Sociopaths are charming in the beginning. The Bible warns that satan masquerades as “an angel of light.” His charm and beauty give sin its allure, and he uses sin to trap people. Human sociopaths shower folks with compliments in order to gain control over relationships. People who met my renter and didn’t know him thought he was enchanting. They said, “He could sell igloos to Eskimos. True. But he wouldn’t have paid his bills—including rent.

Sociopaths are manipulative and must be in control. My renter told so many lies that he could never keep them straight. They will lie to get their way. Satan is the father of lies. They gaslight folks making them question their own sanity. Satan tempted Eve in the Garden of Eden by saying, “Surely God didn’t say that…Surely eating the fruit of that tree won’t kill you.”

Sociopaths feel they are above the law and their actions are often illegal. They disobey laws and social norms.
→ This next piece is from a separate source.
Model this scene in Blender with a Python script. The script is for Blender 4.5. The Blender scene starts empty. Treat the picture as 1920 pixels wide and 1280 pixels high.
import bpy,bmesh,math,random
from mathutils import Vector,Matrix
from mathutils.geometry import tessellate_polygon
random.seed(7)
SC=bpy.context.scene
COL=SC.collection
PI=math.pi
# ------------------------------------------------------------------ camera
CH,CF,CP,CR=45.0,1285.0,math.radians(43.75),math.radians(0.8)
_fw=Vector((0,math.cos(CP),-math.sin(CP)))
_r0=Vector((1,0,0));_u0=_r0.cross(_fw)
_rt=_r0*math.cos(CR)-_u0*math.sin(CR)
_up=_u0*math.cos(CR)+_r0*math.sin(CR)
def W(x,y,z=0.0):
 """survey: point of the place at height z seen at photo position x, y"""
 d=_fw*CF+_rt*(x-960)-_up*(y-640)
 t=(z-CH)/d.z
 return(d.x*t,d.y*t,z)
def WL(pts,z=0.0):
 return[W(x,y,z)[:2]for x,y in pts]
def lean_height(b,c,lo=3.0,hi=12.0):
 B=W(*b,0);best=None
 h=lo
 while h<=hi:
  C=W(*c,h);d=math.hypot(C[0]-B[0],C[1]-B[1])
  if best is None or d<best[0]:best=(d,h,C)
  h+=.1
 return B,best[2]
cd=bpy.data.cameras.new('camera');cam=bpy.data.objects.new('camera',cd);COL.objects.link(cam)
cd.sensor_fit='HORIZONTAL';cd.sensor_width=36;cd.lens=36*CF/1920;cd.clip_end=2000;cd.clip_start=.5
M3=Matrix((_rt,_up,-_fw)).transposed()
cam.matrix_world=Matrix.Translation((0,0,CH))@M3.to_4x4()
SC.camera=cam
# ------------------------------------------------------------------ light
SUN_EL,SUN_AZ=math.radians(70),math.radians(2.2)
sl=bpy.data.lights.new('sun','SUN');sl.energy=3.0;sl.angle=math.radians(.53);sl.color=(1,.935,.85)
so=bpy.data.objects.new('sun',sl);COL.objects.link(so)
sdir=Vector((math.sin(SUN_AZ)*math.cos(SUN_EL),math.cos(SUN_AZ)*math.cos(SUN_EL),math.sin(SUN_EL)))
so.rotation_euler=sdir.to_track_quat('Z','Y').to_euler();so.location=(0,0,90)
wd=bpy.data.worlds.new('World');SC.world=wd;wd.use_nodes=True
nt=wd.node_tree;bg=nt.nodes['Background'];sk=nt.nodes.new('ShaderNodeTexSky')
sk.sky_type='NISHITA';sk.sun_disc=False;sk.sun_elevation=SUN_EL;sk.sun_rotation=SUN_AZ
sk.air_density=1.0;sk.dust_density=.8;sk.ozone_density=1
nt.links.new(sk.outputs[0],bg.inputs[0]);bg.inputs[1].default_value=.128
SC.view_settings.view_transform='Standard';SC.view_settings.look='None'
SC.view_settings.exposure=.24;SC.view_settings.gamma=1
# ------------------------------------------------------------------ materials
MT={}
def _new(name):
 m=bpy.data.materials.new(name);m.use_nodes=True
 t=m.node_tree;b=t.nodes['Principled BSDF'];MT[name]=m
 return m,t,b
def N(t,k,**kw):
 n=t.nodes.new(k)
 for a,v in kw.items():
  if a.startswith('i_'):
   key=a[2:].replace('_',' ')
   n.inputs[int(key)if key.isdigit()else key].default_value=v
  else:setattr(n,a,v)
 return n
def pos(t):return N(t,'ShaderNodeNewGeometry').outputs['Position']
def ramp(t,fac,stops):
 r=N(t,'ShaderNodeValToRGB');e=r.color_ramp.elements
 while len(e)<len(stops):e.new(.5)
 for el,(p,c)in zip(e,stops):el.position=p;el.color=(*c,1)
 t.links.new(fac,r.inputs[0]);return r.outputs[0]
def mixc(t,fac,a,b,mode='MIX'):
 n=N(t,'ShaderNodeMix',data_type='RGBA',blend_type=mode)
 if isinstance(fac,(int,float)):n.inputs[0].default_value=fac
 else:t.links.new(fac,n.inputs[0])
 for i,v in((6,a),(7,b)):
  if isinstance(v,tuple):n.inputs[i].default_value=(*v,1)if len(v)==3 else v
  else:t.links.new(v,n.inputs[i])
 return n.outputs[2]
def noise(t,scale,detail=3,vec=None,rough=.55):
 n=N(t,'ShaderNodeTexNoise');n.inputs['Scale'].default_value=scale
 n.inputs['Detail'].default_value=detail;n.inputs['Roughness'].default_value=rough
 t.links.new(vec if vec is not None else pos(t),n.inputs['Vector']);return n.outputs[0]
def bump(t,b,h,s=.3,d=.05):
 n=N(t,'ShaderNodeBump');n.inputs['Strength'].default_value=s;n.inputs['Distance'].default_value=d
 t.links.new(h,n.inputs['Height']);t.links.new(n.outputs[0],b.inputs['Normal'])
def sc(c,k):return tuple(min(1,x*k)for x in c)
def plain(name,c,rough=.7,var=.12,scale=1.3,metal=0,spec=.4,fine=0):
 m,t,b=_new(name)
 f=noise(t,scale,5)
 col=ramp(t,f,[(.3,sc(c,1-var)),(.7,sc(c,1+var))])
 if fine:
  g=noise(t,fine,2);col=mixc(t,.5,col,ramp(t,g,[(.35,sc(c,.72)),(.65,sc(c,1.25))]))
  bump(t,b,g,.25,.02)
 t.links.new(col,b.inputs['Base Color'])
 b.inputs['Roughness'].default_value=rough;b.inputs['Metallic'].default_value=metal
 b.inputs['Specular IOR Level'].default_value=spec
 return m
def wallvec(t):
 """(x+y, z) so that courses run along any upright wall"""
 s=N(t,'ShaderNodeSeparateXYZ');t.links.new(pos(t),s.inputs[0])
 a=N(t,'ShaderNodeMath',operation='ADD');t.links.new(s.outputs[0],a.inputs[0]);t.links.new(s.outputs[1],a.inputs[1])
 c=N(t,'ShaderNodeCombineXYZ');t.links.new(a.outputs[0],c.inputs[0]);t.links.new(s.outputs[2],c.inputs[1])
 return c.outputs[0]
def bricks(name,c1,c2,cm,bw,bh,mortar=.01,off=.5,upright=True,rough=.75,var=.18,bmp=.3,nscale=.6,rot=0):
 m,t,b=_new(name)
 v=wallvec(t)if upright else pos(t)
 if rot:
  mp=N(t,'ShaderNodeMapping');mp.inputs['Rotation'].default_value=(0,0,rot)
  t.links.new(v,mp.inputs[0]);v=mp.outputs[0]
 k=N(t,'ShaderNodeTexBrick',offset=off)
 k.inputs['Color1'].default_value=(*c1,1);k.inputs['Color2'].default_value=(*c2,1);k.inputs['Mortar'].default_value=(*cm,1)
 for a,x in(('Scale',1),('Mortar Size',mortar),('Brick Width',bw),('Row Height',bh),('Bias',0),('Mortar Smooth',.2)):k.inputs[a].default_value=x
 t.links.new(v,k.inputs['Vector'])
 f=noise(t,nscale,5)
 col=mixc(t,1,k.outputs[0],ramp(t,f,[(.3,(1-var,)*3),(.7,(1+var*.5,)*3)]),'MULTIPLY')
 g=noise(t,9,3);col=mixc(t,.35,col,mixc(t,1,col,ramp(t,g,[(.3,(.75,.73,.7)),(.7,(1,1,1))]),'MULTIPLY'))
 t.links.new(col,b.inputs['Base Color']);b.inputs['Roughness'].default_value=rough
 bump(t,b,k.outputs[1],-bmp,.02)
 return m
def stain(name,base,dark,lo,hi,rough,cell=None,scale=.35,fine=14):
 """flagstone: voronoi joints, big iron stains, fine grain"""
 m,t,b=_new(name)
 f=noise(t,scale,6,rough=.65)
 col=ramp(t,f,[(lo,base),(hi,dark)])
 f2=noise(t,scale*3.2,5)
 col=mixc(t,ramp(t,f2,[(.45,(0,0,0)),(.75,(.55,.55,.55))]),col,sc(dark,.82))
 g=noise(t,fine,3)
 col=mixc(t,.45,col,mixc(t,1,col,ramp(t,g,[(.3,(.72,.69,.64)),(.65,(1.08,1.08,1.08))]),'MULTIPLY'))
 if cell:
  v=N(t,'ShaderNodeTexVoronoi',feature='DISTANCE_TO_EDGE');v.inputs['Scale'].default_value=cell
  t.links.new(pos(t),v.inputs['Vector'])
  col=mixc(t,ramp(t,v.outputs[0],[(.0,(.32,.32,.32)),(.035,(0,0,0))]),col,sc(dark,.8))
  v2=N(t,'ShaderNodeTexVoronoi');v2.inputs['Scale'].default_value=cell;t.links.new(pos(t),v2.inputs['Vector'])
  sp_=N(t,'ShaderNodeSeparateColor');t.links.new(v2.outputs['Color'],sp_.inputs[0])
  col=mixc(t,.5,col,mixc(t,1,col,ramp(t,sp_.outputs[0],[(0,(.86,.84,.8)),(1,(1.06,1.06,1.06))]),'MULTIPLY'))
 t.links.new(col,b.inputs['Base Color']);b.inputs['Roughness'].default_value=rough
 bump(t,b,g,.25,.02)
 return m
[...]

My renter had a huge file at the courthouse—but I didn’t see it until after I rented the house to him. Satan refused to obey God and declared, “I will ascend into heaven, I will exalt my throne above the stars…I will be like the Most High.” (Isaiah 14:12)

Sociopaths make extreme promises and statements without backing them up and alternate between positives and negatives to manipulate and keep control. They make and break promises. Check. Both for my renter and for God’s enemy the devil. Satan attempted to tempt Jesus by making promises he had no authority to deliver.

They smile, smirk, or laugh at the pain and misfortune of others. Check for the devil. He came to steal, kill, and destroy whether the subject of his attack is a child or an adult. Their pain is his pleasure. Check for my renter. He thought pain was funny—as long as it wasn’t his pain.

I usually eschew labels. I try to take people and situations at face value and judge independently without referring to labels.

But my renter should have come with a label.